Yanks starter Vazquez get the boos but not the loss

New York Yankees starting pitcher Javier Vazquez (31) reacts after allowing a solo home run to Chicago White Sox center fielder Andruw Jones (not pictured) during the top of the first inning. (May 1, 2010) Credit: Christopher Pasatieri
The Yankees can outlast and overcome just about any pitcher, such as White Sox starter John Danks, who came in unbeaten and left after five withering innings and 118 pitches. They just couldn't totally undo what Javier Vazquez, their own starter, had done.
Vazquez was not the pitcher of record in the Yankees' 7-6 loss at the Stadium Saturday. His club spared him that as it recovered from his 5-1 deficit to take a 6-5 lead. Still, he was the pitcher of note, the one who set an ominous tone and who appeared to be getting worse rather than better after his troubling early season.
He was booed heartily as he left in the fourth inning, having allowed three home runs. Eventually, the losing pitcher was Dave Robertson and the decisive hit was given up by Damaso Marte. But it was Vazquez (1-4) who took the air out of the game.
The righthanded starter can be sure it is going to be an eventful day when he pitches at Yankee Stadium. Either he is going to meander his way through the early innings and get booed or he is going to pitch really well and make himself into a nice, positive story.
But his start Saturday was extra interesting from the get-go. There were catcalls in the top of the first after Andruw Jones hit a home run just over the leftfield fence. An objective observer could aim the boos toward whoever didn't chuck the ball back onto the field right away.
Then events took a turn for the worse, and nastier, direction in the second. Vazquez walked Carlos Quentin and allowed an infield hit to A.J. Pierzynski, as Robinson Cano's typically smooth throw made it close, but pulled Mark Teixeira off the base. With the count 2-and-0 on Mark Kotsay, Joe Girardi raced from the dugout to the mound and appeared to be challenging Vazquez, face to face, from close range. It didn't help. Kotsay walked. Fans booed.
Lucky for Vazquez that Juan Pierre chose to swing at the first pitch and popped out to short. Omar Vizquel drove home a run with a sacrifice fly, but the inning ended when Teixeira cut off the throw and caught Pierzynski between second and third.
Vazquez didn't get to the mound directly for the third. He was stopped by the umpires, who summoned Girardi. They apparently found something wrong with the pitcher's glove. So the game was delayed while he went in and got a new one. Two batters later, Jones hit another homer. More boos came, and louder.
It had been clear even before the game that the Yankees were going to let Vazquez work his way out of this without kid-glove treatment. "I think you can talk to him before and you can try to take that away from him, but when you're out there, you're out there," Girardi said Saturday morning. "That's the nature of the game. You can try to relax in the situation and do what you can, but it doesn't really change anything. You're still in the situation and it's up to you to get through it."

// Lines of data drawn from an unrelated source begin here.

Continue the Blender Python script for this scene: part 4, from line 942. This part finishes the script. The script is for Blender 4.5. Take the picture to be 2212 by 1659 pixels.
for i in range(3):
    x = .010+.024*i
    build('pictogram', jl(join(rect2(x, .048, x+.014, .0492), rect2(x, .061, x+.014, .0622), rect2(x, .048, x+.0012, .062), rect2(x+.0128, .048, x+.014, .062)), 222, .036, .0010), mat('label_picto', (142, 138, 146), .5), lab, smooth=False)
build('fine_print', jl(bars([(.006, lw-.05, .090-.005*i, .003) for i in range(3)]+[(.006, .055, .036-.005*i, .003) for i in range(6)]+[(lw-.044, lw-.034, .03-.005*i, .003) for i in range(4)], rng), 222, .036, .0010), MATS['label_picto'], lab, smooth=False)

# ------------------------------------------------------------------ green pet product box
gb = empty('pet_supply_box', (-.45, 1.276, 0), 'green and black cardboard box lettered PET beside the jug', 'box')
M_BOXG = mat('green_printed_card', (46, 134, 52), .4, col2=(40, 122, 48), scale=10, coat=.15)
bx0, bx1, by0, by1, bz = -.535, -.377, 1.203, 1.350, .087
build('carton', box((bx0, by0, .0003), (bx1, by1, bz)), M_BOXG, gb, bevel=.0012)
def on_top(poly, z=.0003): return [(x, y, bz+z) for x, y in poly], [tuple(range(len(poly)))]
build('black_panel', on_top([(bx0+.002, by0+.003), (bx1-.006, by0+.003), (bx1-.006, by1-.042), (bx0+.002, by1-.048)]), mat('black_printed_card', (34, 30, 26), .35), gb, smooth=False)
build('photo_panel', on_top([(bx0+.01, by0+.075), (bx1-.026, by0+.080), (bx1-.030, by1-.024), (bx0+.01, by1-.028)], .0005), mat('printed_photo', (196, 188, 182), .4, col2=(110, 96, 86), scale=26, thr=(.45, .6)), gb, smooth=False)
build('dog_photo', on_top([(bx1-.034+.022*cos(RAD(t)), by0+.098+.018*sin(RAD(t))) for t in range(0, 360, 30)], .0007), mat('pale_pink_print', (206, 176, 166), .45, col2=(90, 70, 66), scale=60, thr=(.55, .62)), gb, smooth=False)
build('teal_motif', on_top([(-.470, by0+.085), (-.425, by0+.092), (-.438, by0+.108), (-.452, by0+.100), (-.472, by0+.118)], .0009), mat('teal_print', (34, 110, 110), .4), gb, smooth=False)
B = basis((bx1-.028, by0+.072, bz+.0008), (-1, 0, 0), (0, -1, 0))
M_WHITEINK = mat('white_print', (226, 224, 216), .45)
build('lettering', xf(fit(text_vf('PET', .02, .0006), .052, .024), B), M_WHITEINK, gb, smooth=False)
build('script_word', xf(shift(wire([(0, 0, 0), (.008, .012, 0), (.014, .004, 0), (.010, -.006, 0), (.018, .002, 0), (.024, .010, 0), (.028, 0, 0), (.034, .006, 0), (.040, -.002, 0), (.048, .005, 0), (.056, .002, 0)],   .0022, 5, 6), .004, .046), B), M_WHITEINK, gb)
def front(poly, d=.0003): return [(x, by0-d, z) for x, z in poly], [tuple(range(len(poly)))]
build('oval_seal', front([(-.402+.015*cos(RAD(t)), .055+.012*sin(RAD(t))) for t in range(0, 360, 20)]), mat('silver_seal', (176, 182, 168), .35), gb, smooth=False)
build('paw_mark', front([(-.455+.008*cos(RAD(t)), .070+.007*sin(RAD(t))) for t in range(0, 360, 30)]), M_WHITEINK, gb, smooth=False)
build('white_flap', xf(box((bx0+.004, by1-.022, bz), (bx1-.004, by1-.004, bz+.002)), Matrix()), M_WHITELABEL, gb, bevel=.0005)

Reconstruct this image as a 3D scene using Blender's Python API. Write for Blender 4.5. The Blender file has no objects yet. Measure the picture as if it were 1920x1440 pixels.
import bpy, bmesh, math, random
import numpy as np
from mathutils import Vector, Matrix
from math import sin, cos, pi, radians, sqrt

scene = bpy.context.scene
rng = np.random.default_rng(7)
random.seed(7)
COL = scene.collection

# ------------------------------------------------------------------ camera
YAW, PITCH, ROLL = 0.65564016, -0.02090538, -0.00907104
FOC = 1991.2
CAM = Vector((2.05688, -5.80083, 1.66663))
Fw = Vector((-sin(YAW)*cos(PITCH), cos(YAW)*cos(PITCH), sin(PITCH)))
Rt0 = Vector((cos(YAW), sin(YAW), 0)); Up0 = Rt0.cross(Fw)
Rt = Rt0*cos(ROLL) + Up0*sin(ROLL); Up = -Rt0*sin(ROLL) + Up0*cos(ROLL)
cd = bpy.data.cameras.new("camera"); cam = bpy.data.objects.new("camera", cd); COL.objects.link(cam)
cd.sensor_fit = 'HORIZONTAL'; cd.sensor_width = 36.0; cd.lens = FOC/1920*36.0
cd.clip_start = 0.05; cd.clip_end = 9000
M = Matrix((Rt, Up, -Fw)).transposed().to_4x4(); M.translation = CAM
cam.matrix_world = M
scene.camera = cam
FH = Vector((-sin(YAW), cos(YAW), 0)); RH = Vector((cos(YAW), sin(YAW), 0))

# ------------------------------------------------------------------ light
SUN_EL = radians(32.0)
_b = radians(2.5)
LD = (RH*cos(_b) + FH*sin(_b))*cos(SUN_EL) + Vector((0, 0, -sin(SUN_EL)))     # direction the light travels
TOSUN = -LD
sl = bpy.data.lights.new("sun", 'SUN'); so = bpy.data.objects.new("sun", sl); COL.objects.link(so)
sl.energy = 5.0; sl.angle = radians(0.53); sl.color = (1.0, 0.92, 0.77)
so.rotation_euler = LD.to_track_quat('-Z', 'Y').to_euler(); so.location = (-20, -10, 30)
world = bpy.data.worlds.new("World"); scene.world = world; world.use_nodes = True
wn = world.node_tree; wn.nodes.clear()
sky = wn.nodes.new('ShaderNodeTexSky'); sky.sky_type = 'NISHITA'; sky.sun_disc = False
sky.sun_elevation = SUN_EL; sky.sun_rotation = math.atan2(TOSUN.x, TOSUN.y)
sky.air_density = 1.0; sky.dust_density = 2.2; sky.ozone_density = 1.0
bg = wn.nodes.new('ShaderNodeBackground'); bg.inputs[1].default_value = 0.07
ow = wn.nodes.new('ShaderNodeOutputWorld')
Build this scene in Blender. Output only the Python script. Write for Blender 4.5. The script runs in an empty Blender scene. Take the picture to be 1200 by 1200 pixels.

Not Saturday. There was no getting through it for Vazquez. It grew much worse in the fourth, when he allowed another infield hit to Pierzynski and then a two-run shot to the rightfield seats by Kotsay, who happened to be batting .108 at the time. Boos louder and longer this time.
More boos after a four-pitch walk to Juan Pierre and even more on a bloop single by Vizquel. Girardi was cheered when he finally came out to remove his starting pitcher, who walked slowly to the dugout under a torrent of Bronx cheers.
On the other side of the eclipse, there is Teixeira, who entered with a .136 average then hit two singles in his first two times up.
Curtis Granderson had a more painful day than Vazquez. He was injured as he rounded second on Brett Gardner's single in the sixth and limped badly into third. He was lifted with what the Yankees called a left groin strain. He was headed to Columbia Presbyterian for an MRI.
By the end of that half-inning, though, the Yankees had put that hiccup and Vazquez' nightmare behind them. Having outlasted White Sox unbeaten starter Danks, who did pretty well in allowing two runs in five innings but threw 118 pitches, the Yanks leveled Scott Linebrink. Nick Swisher's two-run home run to right in the sixth put the Yankees ahead, 6-5.
That did not last long. Robertson gave up a double to Paul Konerko, then Girardi ordered an intentional walk to Carlos Quentin and brought in Marte to face Pierzynski. It all backfired. Pierzynski hit a two-run double to left-center, giving the White Sox a 7-6 lead that was protected by J.J. Putz and Bobby Jenks. The latter secured his fifth save by retiring Cano with the tying run on first and two outs in the ninth.